Por: Dora Kramer
Em tese, madeira que bate em Chico bate em Francisco. O problema da teoria é que, na prática, outros quinhentos prevalecem. Não fosse por esse detalhe atroz, todos os candidatos às eleições de 2010 estariam liberados para começar suas campanhas a presidente, governador, senador, deputado federal e deputado estadual, agora mesmo.
A partir do momento em que o Tribunal Superior Eleitoral definiu que a presença da ministra Dilma Rousseff no palanque, em companhia do presidente Luiz Inácio da Silva, não guarda a menor relação com campanha eleitoral, todos os candidatos à eleição de 2010 poderiam se considerar liberados. Não o fazem, porém, por dois motivos: por receio de que nesse tipo de julgamento sejam usados pesos e medidas diferentes e por uma impossibilidade real imposta pela legislação eleitoral em vigor.

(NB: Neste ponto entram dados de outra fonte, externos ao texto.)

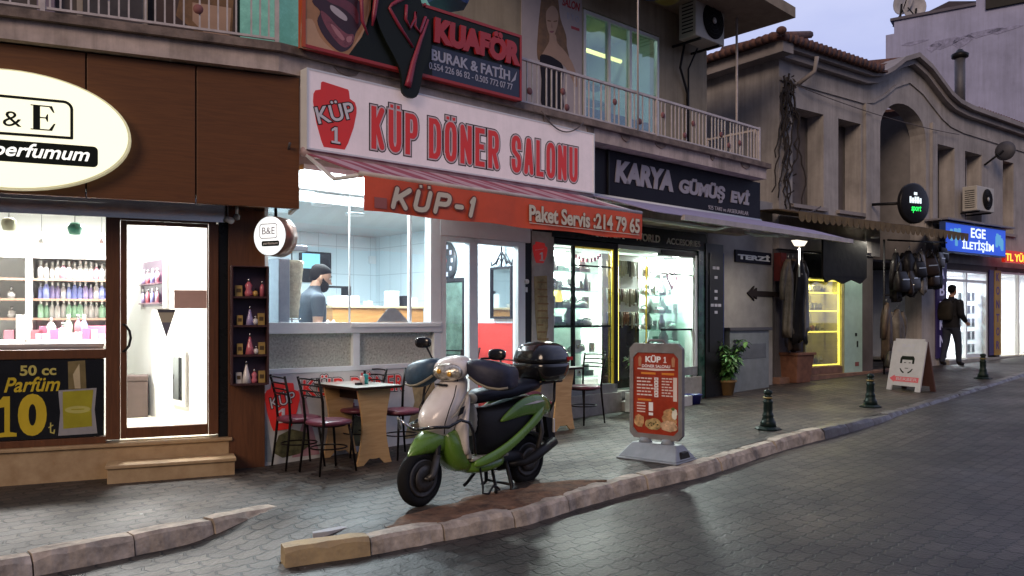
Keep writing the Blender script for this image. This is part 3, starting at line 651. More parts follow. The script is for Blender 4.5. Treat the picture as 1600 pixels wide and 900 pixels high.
# ground floor: dark walls between the shops
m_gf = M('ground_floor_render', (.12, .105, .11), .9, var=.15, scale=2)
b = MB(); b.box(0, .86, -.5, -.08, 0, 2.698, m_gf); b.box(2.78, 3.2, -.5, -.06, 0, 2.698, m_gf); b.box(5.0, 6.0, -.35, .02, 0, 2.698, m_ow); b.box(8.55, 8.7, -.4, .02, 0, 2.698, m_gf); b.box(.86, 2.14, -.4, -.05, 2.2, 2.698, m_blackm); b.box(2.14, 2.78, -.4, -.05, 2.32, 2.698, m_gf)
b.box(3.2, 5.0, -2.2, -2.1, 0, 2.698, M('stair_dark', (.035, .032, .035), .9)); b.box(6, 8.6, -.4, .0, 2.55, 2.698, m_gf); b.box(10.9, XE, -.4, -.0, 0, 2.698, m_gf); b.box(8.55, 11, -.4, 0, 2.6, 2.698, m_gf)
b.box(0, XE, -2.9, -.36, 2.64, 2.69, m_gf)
b.build('ground_floor_wall', ob)
b = MB(); b.box(-.1, 6.1, -.3, .09, 0, .36, M('old_terracotta_step', (.24, .13, .09), .8, var=.2)) ; b.box(6.0, XE, -.4, .12, 0, .5, M('grey_plinth_stone', (.33, .32, .3), .7)); b.build('plinth', ob)
b = MB(); b.box(2.14, 2.76, -.1, -.03, .36, 2.22, M('mint_door_paint', (.42, .6, .52), .5, var=.06)); b.box(2.56, 2.6, -.029, -.02, .86, .98, m_blackm); b.box(2.5, 2.56, -.029, -.02, 1.08, 1.14, m_blackm); b.box(2.5, 2.63, -.029, -.022, .48, .56, M('meter_plate', (.25, .08, .07), .6))
b.build('mint_green_door', ob, label='mint green narrow door beside the yellow lit cabinet')
b = MB(); b.tube([(3.3, -.3, 2.0), (4.7, -1.2, 1.2)], .03, m_dark); b.tube([(3.3, -.3, 1.8), (4.7, -1.2, 1.0)], .02, m_dark); b.build('stair_rail', ob)
# phone shop
m_sw = M('phone_shop_white', (.75, .77, .8), .5, var=.04)
b = MB(); b.box(6.0, 8.15, -2.5, -2.4, .45, 2.6, m_sw); b.box(6.0, 6.05, -2.4, -.01, .45, 2.6, m_sw); b.box(8.1, 8.15, -2.4, -.01, .45, 2.6, m_sw); b.box(6, 8.15, -2.4, -.01, 2.5, 2.549, m_sw); b.box(6, 8.15, -2.4, -.01, .45, .52, m_floor_i)
b.box(8.7, 10.9, -2.5, -2.4, .45, 2.6, m_sw); b.box(8.7, 8.75, -2.4, -.01, .45, 2.6, m_sw); b.box(10.85, 10.9, -2.4, -.01, .45, 2.6, m_sw); b.box(8.7, 10.9, -2.4, -.01, 2.54, 2.59, m_sw); b.box(8.7, 10.9, -2.4, -.01, .45, .52, m_floor_i)
b.build('phone_shop_room', ob)
b = MB(); b.box(6.02, 6.1, -.08, 0, .5, 2.5, m_alu); b.box(7.05, 7.11, -.08, 0, .5, 2.5, m_alu); b.box(8.05, 8.12, -.08, 0, .5, 2.5, m_alu); b.box(6.1, 8.05, -.08, -.001, 2.28, 2.34, m_alu); b.box(7.11, 8.05, -.07, -.01, .52, .6, m_alu); b.box(8.72, 8.8, -.08, 0, .5, 2.6, m_alu); b.box(9.8, 9.86, -.08, 0, .5, 2.6, m_alu); b.box(10.8, 10.88, -.08, 0, .5, 2.6, m_alu)
b.build('phone_shopfront_frame', ob)
for a_, c_, z_ in ((7.1, 8.06, 2.3), (8.78, 10.82, 2.55)): b = MB(); b.box(a_, c_, -.04, -.034, .55, z_, m_glass); b.build('shop_window_pane', ob)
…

De acordo com a lei, as campanhas só podem começar depois da escolha oficial das candidaturas nos respectivos partidos. Como as convenções são realizadas (por lei) em junho do ano eleitoral, as campanhas só podem começar a partir daí. Isso, em relação a atos gerais de propaganda e também no tocante à arrecadação de recursos.
Legais, obviamente. Dentro do terreno da legalidade, o candidato no Brasil dispõe de três meses entre a oficialização da candidatura e a eleição. Os pretendentes apoiados pelos ocupantes do poder não estão submetidos a essa premência. Podem se utilizar (acabou de autorizar o TSE) da condição de governantes, usar todos os instrumentos à disposição de governos e, quando chega a data oficial apenas informa, também oficialmente, que daquele momento em diante não governam, buscam votos. Por mais que as ações sejam semelhantes.
Trata-se, obviamente, de um faz de conta. Seria inócuo e meramente formal caso não representasse um efetivo desequilíbrio nas condições de igualdade entre candidatos preconizada pela Constituição. Mas significa mais ainda. Incentiva a prática do caixa 2, pois trabalha com o prazo irrealista de três meses para arrecadação de recursos pelos meios legais.
A atual legislação brasileira anula, por exemplo, qualquer argumento em favor do modo de arrecadação adotado pelo então candidato a presidente dos Estados Unidos Barack Obama. Lá, Obama dispensou o financiamento público e optou pelas contribuições de pessoas físicas via internet. Não há termo de comparação possível com o nosso sistema, pois Obama começou esse movimento em fevereiro de 2007 para uma eleição que aconteceria em novembro de 2008.
Quase dois anos antes, em contraposição aos três meses permitidos no Brasil. Noventa dias de prazo, convenhamos, é um elogio à improvisação. Ou um incentivo à contabilidade paralela, como, na realidade, ocorre.
Fala-se em reforma política, mas não se fala na revisão de prazos eleitorais que obrigam o ocupante de um cargo público a se desincompatibilizar 60 dias antes do prazo para o início da campanha oficial. O governante precisa deixar o posto em abril, mas fica no limbo até junho, sendo candidato sem ser.
Essas talvez sejam distorções cuja correção mereça mais urgência e atenção por parte do Congresso. Principalmente agora que o TSE deixou o governo livre para transgredir.
Tudo dominado
É natural que o governo se mobilize contra a CPI da Petrobrás. Mas, em princípio, não há razão para temer coisa alguma. Isso independentemente do mérito das alegações da oposição e do fundamento das irregularidades a serem investigadas.
A questão, por ora, resume-se aos métodos e às circunstâncias, amplamente favoráveis ao Planalto. Primeiro, havia o recurso da retirada das assinaturas até meia-noite da última sexta-feira. Mesmo na improvável hipótese de o governo não ter conseguido a desistência de seis senadores, há o fato de a oposição estar dividida. O DEM favorável ao cumprimento do acordo de esperar a audiência do presidente da Petrobras, Sergio Gabrielli, daqui a uma semana, e o PSDB no patrocínio da CPI.
Além disso, o histórico recente de comissões de inquérito é uma conta de soma zero. Seja porque os governistas detêm o controle de todas elas, seja porque a oposição já mostrou que só vai até um determinado ponto e não ultrapassa nenhum limite que possa esbarrar nos interesses de quem já foi e pretende voltar a ser governo.
Outro motivo que não autoriza grandes expectativas é a crescente irrelevância das CPIs, autodesmoralizadas pela ação das tropas de choque e pelos acordões avalizados pela oposição. Finalmente, e assaz importante, há o cotejo - já usado por Lula na queixa de falta de “patriotismo” do PSDB - entre o prestígio de que dispõe a Petrobras perante a opinião pública e o descrédito em relação ao Congresso, em particular à sua autoridade para investigar o alheio.